Data shown:
⟨

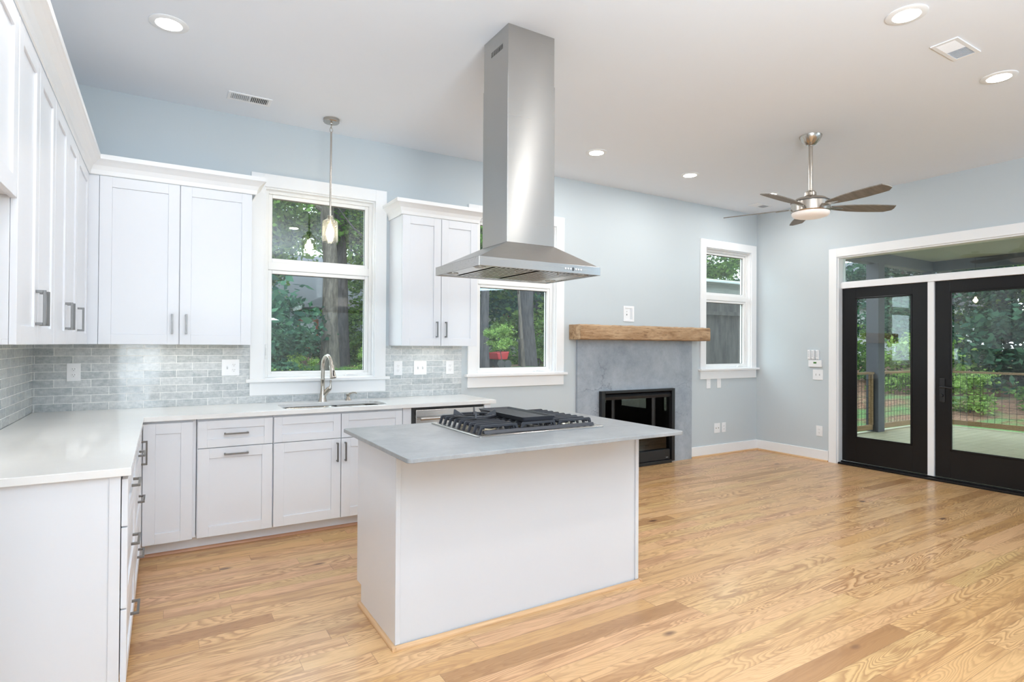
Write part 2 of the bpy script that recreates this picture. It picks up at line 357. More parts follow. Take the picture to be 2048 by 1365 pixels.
M['weathlight'] = mat_wood('weathered_pale_fascia', (0.25, 0.27, 0.26), (0.40, 0.42, 0.40), 'x', 0.8, 40)
M['gutter'] = simple('white_gutter', (0.70, 0.76, 0.80), 0.4)
M['orange'] = simple('orange_stained_trim', (0.42, 0.10, 0.05), 0.6)
M['red'] = simple('red_painted_steel', (0.36, 0.02, 0.025), 0.4)
M['brick'] = simple('brick_red', (0.25, 0.12, 0.09), 0.9, 0, 0.3, 12)

# ------------------------------------------------------------------ mesh helpers
class MB:
    """collects shapes and links them as ONE mesh object"""
    def __init__(s): s.bm = bmesh.new()
    def box(s, x0, x1, y0, y1, z0, z1):
        if x0 > x1: x0, x1 = x1, x0
        if y0 > y1: y0, y1 = y1, y0
        if z0 > z1: z0, z1 = z1, z0
        v = [s.bm.verts.new(p) for p in ((x0, y0, z0), (x1, y0, z0), (x1, y1, z0), (x0, y1, z0), (x0, y0, z1), (x1, y0, z1), (x1, y1, z1), (x0, y1, z1))]
        for f in ((0, 3, 2, 1), (4, 5, 6, 7), (0, 1, 5, 4), (1, 2, 6, 5), (2, 3, 7, 6), (3, 0, 4, 7)): s.bm.faces.new([v[i] for i in f])
        return s
    def poly(s, pts): s.bm.faces.new([s.bm.verts.new(p) for p in pts]); return s
    def prism(s, pts, d):
        """extrude closed polygon pts (3-D) along vector d"""
        a = [s.bm.verts.new(p) for p in pts]; b = [s.bm.verts.new(Vector(p)+Vector(d)) for p in pts]
        n = len(pts)
        s.bm.faces.new(a[::-1]); s.bm.faces.new(b)
        for i in range(n): s.bm.faces.new((a[i], a[(i+1) % n], b[(i+1) % n], b[i]))
        return s
    def loft(s, rings, cap=True, closed=True):
        R = [[s.bm.verts.new(p) for p in r] for r in rings]
        for a, b in zip(R, R[1:]):
            n = len(a)
            for i in range(n if closed else n-1): s.bm.faces.new((a[i], a[(i+1) % n], b[(i+1) % n], b[i]))
        if cap: s.bm.faces.new(R[0][::-1]); s.bm.faces.new(R[-1])
        return s
    def lathe(s, prof, c=(0, 0, 0), seg=32, axis='z', cap=True):
        rings = []
        for r, h in prof:
            ring = []
            for i in range(seg):
                a = 2*PI*i/seg; p = (r*math.cos(a), r*math.sin(a), h)
                if axis == 'x': p = (p[2], p[0], p[1])
                if axis == 'y': p = (p[1], p[2], p[0])
                ring.append((p[0]+c[0], p[1]+c[1], p[2]+c[2]))
            rings.append(ring)
        return s.loft(rings, cap)
    def tube(s, pts, r, seg=12):
        pts = [Vector(p) for p in pts]; rs = r if isinstance(r, (list, tuple)) else [r]*len(pts)
        rings = []; up = None
        for i, p in enumerate(pts):
            t = (pts[min(i+1, len(pts)-1)] - pts[max(i-1, 0)]).normalized()
            if up is None:
                up = Vector((0, 0, 1)) if abs(t.z) < 0.9 else Vector((1, 0, 0))
                up = (up - t*up.dot(t)).normalized()
            else: up = (up - t*up.dot(t)).normalized()
            w = t.cross(up)
            rings.append([p + (up*math.cos(2*PI*k/seg) + w*math.sin(2*PI*k/seg))*rs[i] for k in range(seg)])
        return s.loft(rings)
    def xform(s, m):
        bmesh.ops.transform(s.bm, matrix=m, verts=s.bm.verts); return s
    def build(s, name, mat, parent=None, bevel=0.0, smooth=False, seg=2, keep=False, norm=True):
        if norm: bmesh.ops.recalc_face_normals(s.bm, faces=s.bm.faces)
        me = bpy.data.meshes.new(name); s.bm.to_mesh(me); s.bm.free()
        mats = mat if isinstance(mat, (list, tuple)) else [mat]
        for k in mats: me.materials.append(k)
        o = bpy.data.objects.new(name, me); COL.objects.link(o)
        if parent is not None: set_parent(o, parent)
        if smooth:
            for p in me.polygons: p.use_smooth = True
            try:
                import math as _m
                me.set_sharp_from_angle(angle=_m.radians(38))
            except Exception: pass
        if bevel:
            b = o.modifiers.new('Bevel', 'BEVEL'); b.width = bevel; b.segments = seg; b.limit_method = 'ANGLE'; b.angle_limit = 0.6; b.harden_normals = False
        return o
def world_loc(o):
    v = Vector((0, 0, 0))
    while o: v += o.location; o = o.parent
    return v
def set_parent(o, p):
    """child meshes are written in world coordinates; parents carry only a translation"""
    o.parent = p
    off = world_loc(p)
    o.matrix_parent_inverse = Matrix.Identity(4)
    if o.type == 'MESH': o.data.transform(Matrix.Translation(-off))
def tag(o, label, cat, group=None):
    o['label'] = label; o['category'] = cat
    if group: o['group'] = group
    return o
def thing(name, label, cat, loc=(0, 0, 0), group=None):
    o = bpy.data.objects.new(name, None); COL.objects.link(o); o.location = loc; o.empty_display_size = 0.1
    return tag(o, label, cat, group)
def struct(o): o['kind'] = 'structure'; return o
def structE(name, loc=(0, 0, 0)):
    o = bpy.data.objects.new(name, None); COL.objects.link(o); o.location = loc; o['kind'] = 'structure'; return o
def dup(root, loc, label=None, group=None, rotz=None, scale=None):
    def rec(src, par):
        c = src.copy(); COL.objects.link(c)
        if par is not None: c.parent = par
        for ch in list(src.children): rec(ch, c)
        return c
    r = rec(root, None); r.location = loc
    if rotz is not None: r.rotation_euler = (0, 0, rotz)
    if scale is not None: r.scale = (scale,)*3
    if label: r['label'] = label
    if group: r['group'] = group
    return r
def boolean(o, cutter_mb):
    c = cutter_mb.build('cut', M['plastic']); c.location = (0, 0, 0)
    off = world_loc(o)
    c.data.transform(Matrix.Translation(-off)) if False else None
    md = o.modifiers.new('b', 'BOOLEAN'); md.operation = 'DIFFERENCE'; md.object = c; md.solver = 'EXACT'
    dg = bpy.context.evaluated_depsgraph_get(); dg.update()
    me = bpy.data.meshes.new_from_object(o.evaluated_get(dg))
    o.modifiers.clear(); o.data = me
    bpy.data.objects.remove(c)

ZC, XR = 3.1727, 7.632
YR = -8.2        # rear wall behind the camera

# ================================================================== SETTING
def holes_wall(mb, u0, u1, z0, z1, holes, put):
    """fill the rectangle minus the holes; put(ua, ub, za, zb) adds a box"""
    us = sorted({u0, u1} | {h[0] for h in holes} | {h[1] for h in holes})
    for a, b in zip(us, us[1:]):
        hs = sorted([(h[2], h[3]) for h in holes if h[0] <= a and h[1] >= b])
        z = z0
        for ha, hb in hs:
            if ha > z: put(a, b, z, ha)
            z = hb
        if z < z1: put(a, b, z, z1)
ZS, ZT = 1.10, 2.64
WIN = [(1.335, 2.437), (3.25, 4.388), (6.505, 7.60)]
HN = [(a+0.10, b-0.10, ZS, ZT) for a, b in WIN]
DY0, DY1, DZ = -1.09, -4.05, 2.46
mb = MB(); holes_wall(mb, -0.15, XR+0.15, 0, ZC, HN + [(4.95, 5.97, 0.10, 0.86)], lambda a, b, c, d: mb.box(a, b, 0, 0.15, c, d))
struct(mb.build('wall_back', M['wall']))
mb = MB().box(-0.15, 0, YR, 0, 0, ZC); struct(mb.build('wall_left', M['wall']))
mb = MB(); holes_wall(mb, YR, 0, 0, ZC, [(DY1, DY0, 0, DZ)], lambda a, b, c, d: mb.box(XR, XR+0.15, a, b, c, d)); struct(mb.build('wall_right', M['wall']))
mb = MB().box(-0.15, XR+0.15, YR-0.15, YR, 0, ZC); struct(mb.build('wall_rear', M['wall']))
struct(MB().box(-0.15, XR+0.15, YR-0.15, 0.15, -0.10, 0).build('floor', M['floor']))
struct(MB().box(-0.15, XR+0.15, YR-0.15, 0.15, ZC, ZC+0.12).build('ceiling', M['ceiling']))

def moulding(name, x0, x1, y0, y1, zt, mat):
    mb = MB().box(x0, x1, y0, y1, 0, zt); return struct(mb.build(name, mat, bevel=0.003))
moulding('baseboard_back', 3.20, 4.556, -0.016, 0, 0.13, M['trim'])
moulding('baseboard_back', 6.34, XR, -0.016, 0, 0.13, M['trim'])
moulding('baseboard_right', XR-0.016, XR, -0.992, -0.016, 0.13, M['trim'])
moulding('baseboard_right', XR-0.016, XR, YR+0.016, DY1-0.10, 0.13, M['trim'])
def quarter(name, p0, p1, r, inward, mat):
    """quarter-round strip lying on the floor from p0 to p1, bulging toward inward (unit xy)"""
    prof = [(0, 0)] + [(r*math.cos(a), r*math.sin(a)) for a in [i*PI/12 for i in range(7)]]
    pts = [(p0[0]+inward[0]*a, p0[1]+inward[1]*a, b) for a, b in prof]
    return MB().prism(pts, (p1[0]-p0[0], p1[1]-p0[1], 0)).build(name, mat)
struct(quarter('trim_1', (3.20, -0.016), (4.556, -0.016), 0.018, (0, -1), M['shoe']))
struct(quarter('trim_2', (6.34, -0.016), (XR-0.016, -0.016), 0.018, (0, -1), M['shoe']))
struct(quarter('trim_3', (XR-0.016, -0.992), (XR-0.016, -0.016), 0.018, (-1, 0), M['shoe_y']))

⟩

Given problem: From the first line of the listing above, repeat every line through the one holding "0, 0.3, 12)". Both ends count, and pictures stay out.

Output:
Write part 2 of the bpy script that recreates this picture. It picks up at line 357. More parts follow. Take the picture to be 2048 by 1365 pixels.
M['weathlight'] = mat_wood('weathered_pale_fascia', (0.25, 0.27, 0.26), (0.40, 0.42, 0.40), 'x', 0.8, 40)
M['gutter'] = simple('white_gutter', (0.70, 0.76, 0.80), 0.4)
M['orange'] = simple('orange_stained_trim', (0.42, 0.10, 0.05), 0.6)
M['red'] = simple('red_painted_steel', (0.36, 0.02, 0.025), 0.4)
M['brick'] = simple('brick_red', (0.25, 0.12, 0.09), 0.9, 0, 0.3, 12)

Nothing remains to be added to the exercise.